А через некоторое время случилось еще одно великое чудо. Дело в том, что я серьезно захворала. У меня определили опухоль, причем очень нехорошую. Я уже с трудом ходила, постоянно пила обезболивающие средства. И перед операцией, которая была неизбежна, поехала в Псково-Печерский монастырь. Мне хотелось духовно подготовиться к операции: хорошенько исповедаться, причаститься. А дальше положиться на волю Божию.

Я поехала на Успение с другой своей подругой, Еленой, которая может засвидетельствовать, что все было действительно так, как я рассказываю. В Псково-Печерском монастыре в этот день выкладывают красивую дорожку из цветов. Мы с ней тоже немного поработали. Она старалась меня оберегать от столкновений с людьми, потому что рука у меня сильно болела, и даже легкий толчок был бы мучителен. Я исповедалась, причастилась. А потом совершался чин погребения Божией Матери, и по красивой дорожке из цветов был устроен крестный ход от Михайловского собора до Успенского. Нас помазали, и я помню, как стояла на соборной площади перед Успенским собором, как ликовали колокола, и было такое чувство, будто внутри меня все взрывается, каждая клеточка. То ли от радости, то ли от звона. В приподнятом настроении мы вернулись, чтобы немного поспать. А утром я вдруг понимаю, что мне чего-то не хватает. Чего? Я даже сразу не догадалась. А не хватало боли! И… опухоли. А ведь она к тому времени уже выросла с гусиное яйцо. И вдруг превратилась в горошинку! Ну, а по прошествии некоторого времени и вовсе исчезла.

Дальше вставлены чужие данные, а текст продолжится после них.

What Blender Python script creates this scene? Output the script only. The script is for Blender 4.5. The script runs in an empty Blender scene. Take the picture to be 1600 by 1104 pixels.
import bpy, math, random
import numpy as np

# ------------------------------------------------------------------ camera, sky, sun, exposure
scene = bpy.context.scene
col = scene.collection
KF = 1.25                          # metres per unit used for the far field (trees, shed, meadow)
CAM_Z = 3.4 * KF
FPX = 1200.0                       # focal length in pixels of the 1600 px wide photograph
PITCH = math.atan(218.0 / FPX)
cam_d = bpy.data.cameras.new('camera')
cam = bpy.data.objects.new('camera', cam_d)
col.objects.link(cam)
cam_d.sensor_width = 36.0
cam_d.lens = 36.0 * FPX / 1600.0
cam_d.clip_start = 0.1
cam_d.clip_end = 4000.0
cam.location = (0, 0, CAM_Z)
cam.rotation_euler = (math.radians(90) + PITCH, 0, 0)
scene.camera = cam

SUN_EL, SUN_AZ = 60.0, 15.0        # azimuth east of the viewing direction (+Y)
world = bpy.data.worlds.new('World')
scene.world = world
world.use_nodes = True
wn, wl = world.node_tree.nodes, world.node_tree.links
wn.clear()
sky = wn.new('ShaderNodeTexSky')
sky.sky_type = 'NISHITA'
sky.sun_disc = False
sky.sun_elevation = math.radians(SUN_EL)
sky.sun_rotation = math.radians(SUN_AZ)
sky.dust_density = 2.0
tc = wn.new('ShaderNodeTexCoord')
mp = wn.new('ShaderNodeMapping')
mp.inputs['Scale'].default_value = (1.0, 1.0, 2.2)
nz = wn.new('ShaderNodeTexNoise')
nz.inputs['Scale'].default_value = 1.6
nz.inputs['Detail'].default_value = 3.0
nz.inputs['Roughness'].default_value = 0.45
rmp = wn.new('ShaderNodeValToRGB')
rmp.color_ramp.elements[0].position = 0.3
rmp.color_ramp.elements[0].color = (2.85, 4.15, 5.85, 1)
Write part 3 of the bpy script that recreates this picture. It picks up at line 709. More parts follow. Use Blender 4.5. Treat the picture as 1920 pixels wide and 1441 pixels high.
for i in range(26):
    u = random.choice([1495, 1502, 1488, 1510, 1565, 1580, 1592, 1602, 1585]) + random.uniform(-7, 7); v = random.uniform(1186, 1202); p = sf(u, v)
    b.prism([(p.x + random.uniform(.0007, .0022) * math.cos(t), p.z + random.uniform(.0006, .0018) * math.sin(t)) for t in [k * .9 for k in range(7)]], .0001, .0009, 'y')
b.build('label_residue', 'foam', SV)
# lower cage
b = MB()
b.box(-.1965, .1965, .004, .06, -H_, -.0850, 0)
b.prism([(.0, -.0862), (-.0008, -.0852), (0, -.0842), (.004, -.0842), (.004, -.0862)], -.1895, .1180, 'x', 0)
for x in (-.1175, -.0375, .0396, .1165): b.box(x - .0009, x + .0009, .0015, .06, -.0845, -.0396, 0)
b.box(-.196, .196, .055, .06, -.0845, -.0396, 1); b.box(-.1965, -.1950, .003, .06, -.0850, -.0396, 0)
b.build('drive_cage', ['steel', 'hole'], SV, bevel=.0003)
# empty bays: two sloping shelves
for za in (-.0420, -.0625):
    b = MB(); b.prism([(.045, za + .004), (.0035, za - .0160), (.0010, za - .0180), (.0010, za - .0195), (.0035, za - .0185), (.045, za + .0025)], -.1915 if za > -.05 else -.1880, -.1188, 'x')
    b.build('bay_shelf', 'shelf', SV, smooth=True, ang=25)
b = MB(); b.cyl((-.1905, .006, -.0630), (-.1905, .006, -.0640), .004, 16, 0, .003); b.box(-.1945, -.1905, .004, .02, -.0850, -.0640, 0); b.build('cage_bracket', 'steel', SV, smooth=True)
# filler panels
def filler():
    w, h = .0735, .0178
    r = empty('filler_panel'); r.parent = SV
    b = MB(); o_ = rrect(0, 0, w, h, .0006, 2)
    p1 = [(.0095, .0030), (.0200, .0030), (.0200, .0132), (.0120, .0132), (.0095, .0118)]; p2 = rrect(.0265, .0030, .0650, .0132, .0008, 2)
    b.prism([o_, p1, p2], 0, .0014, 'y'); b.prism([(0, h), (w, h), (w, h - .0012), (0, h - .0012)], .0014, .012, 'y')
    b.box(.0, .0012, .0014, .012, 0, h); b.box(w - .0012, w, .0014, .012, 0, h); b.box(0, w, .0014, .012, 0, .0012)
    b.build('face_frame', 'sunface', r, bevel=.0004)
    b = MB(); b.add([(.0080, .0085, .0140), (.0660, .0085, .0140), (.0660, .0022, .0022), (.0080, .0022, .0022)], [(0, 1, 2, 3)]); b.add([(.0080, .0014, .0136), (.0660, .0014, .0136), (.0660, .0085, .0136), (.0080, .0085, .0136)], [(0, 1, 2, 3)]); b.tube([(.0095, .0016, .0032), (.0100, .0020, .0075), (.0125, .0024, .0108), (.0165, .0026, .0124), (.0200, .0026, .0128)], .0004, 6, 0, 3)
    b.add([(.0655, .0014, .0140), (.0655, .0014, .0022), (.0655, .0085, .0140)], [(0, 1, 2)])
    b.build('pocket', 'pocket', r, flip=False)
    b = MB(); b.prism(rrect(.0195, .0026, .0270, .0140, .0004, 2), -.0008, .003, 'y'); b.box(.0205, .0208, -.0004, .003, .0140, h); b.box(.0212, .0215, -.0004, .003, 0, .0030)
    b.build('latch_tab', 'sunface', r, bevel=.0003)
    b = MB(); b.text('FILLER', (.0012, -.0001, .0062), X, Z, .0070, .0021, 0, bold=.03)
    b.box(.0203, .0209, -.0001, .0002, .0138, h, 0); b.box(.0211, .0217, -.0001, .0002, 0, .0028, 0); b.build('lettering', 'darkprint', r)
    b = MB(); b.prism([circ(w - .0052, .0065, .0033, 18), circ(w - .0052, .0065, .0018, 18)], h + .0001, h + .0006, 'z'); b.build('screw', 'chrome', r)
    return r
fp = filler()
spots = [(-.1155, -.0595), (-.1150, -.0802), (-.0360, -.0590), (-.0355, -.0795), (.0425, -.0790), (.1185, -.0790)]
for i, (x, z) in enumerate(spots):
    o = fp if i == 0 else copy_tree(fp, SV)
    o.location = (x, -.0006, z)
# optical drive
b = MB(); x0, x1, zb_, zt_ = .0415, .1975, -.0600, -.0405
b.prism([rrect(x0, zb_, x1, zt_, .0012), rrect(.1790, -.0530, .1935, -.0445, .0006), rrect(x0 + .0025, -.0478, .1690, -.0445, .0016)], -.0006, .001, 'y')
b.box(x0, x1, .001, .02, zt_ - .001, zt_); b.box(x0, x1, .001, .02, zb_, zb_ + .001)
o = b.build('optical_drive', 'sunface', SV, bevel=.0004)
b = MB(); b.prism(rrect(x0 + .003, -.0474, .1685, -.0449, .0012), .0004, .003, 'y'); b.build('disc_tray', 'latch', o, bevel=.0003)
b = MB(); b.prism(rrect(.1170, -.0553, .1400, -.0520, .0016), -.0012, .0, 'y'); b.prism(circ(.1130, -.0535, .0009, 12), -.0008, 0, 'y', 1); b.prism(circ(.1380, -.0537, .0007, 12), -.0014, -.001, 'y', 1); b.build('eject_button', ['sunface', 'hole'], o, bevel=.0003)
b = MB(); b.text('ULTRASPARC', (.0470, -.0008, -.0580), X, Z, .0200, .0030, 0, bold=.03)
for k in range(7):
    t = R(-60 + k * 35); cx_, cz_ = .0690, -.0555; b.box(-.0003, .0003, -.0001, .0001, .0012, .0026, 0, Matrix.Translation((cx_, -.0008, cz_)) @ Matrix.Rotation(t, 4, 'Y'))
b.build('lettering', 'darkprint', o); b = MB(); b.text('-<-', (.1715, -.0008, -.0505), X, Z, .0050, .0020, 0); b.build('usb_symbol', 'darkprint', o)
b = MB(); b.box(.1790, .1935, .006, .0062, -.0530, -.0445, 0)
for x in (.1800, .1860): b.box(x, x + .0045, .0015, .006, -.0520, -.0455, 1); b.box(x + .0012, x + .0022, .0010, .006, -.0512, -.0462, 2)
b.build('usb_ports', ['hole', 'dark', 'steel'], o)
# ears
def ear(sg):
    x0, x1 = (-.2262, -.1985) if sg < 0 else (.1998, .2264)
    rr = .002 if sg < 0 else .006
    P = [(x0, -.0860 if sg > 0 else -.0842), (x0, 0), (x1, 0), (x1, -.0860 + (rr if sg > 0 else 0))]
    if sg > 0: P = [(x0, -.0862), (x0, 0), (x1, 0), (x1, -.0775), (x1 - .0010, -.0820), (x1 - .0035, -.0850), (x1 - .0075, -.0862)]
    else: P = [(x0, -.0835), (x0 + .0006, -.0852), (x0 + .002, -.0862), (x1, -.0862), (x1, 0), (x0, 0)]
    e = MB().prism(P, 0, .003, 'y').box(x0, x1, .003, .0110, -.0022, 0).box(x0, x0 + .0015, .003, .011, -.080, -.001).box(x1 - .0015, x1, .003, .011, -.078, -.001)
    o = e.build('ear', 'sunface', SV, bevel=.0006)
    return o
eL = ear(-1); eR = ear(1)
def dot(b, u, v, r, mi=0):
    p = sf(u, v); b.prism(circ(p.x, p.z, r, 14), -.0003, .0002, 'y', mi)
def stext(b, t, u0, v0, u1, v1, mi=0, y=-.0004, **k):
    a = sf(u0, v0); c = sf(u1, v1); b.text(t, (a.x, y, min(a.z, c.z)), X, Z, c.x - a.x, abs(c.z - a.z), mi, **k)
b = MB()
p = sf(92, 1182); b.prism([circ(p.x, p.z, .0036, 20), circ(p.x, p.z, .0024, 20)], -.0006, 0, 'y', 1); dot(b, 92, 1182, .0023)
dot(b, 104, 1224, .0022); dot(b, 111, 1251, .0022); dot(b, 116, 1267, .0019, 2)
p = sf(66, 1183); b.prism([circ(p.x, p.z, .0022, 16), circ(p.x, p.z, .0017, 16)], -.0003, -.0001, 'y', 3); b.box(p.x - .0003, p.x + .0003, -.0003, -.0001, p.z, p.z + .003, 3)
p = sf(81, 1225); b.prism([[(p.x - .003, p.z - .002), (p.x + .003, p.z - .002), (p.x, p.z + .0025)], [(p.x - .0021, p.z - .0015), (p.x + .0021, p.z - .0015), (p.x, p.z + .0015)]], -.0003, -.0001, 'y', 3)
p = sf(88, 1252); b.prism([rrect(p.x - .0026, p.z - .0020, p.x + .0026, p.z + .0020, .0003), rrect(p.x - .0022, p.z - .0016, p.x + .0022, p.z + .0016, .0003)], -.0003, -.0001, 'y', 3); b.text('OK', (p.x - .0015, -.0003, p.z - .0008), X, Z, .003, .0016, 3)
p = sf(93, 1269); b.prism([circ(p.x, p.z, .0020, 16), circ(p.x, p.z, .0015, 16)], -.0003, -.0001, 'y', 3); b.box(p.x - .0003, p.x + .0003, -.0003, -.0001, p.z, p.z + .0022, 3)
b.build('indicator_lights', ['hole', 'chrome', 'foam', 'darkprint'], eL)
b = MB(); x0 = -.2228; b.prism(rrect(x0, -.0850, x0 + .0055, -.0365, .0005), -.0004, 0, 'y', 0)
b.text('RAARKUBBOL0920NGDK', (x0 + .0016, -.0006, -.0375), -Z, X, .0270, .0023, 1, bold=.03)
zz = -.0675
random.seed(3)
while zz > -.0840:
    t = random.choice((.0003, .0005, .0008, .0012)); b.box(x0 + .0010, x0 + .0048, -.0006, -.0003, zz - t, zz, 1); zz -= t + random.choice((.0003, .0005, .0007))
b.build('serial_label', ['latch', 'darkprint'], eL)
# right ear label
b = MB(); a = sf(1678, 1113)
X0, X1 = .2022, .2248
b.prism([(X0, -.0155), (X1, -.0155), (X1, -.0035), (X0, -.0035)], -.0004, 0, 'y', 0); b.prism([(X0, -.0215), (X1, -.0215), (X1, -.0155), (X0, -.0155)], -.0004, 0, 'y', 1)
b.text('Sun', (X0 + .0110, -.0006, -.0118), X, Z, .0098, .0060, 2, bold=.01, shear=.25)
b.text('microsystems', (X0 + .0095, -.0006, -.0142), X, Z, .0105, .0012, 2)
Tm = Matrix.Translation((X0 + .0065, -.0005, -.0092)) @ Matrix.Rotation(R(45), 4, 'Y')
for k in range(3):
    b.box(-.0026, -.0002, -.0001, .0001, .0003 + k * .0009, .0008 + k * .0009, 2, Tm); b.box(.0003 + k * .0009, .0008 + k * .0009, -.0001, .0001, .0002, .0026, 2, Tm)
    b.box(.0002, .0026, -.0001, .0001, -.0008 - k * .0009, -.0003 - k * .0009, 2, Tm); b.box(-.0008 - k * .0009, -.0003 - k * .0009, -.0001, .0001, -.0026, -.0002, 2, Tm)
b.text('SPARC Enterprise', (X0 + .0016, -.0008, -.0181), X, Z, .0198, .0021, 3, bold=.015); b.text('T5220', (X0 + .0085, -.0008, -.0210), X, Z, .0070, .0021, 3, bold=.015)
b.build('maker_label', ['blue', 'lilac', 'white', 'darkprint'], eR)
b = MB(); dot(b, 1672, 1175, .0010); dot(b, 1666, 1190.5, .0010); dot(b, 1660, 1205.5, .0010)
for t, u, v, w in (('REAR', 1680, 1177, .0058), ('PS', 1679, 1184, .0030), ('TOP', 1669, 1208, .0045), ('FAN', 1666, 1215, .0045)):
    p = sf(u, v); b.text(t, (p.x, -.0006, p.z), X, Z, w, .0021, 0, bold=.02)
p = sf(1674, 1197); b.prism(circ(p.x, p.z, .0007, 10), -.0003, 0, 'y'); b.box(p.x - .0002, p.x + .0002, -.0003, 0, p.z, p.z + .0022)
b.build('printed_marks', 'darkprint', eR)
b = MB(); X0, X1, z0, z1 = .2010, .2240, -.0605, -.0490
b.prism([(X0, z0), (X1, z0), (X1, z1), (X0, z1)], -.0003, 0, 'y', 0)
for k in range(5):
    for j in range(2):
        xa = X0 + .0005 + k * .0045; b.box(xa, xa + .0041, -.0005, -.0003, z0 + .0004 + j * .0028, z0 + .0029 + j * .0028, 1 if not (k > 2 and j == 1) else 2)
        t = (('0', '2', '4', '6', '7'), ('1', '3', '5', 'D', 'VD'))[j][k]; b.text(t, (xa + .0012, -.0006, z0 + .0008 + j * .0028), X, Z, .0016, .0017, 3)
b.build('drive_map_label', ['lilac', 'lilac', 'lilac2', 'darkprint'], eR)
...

В заключение хочу сказать следующее. После той встречи с монахинями, оглянувшись на свою жизнь, я поняла, что Бог всегда промышлял обо мне. И теперь я уверена, что Он никого — ни иудеев, ни мусульман, ни язычников, ни даже атеистов — не оставляет без внимания. Он всем Своим созданиям смотрит в сердце. Меня Он прямо-таки за волосы вытащил из той ямы, в которой я находилась. Из ямы моих предрассудков и заблуждений насчет веры отцов. Нет другой веры, она у всех одна. И нет другого Бога, кроме Бога Троицы. Так что моя история не о том, как я пришла к Богу, а о том, как Бог меня привел к Себе.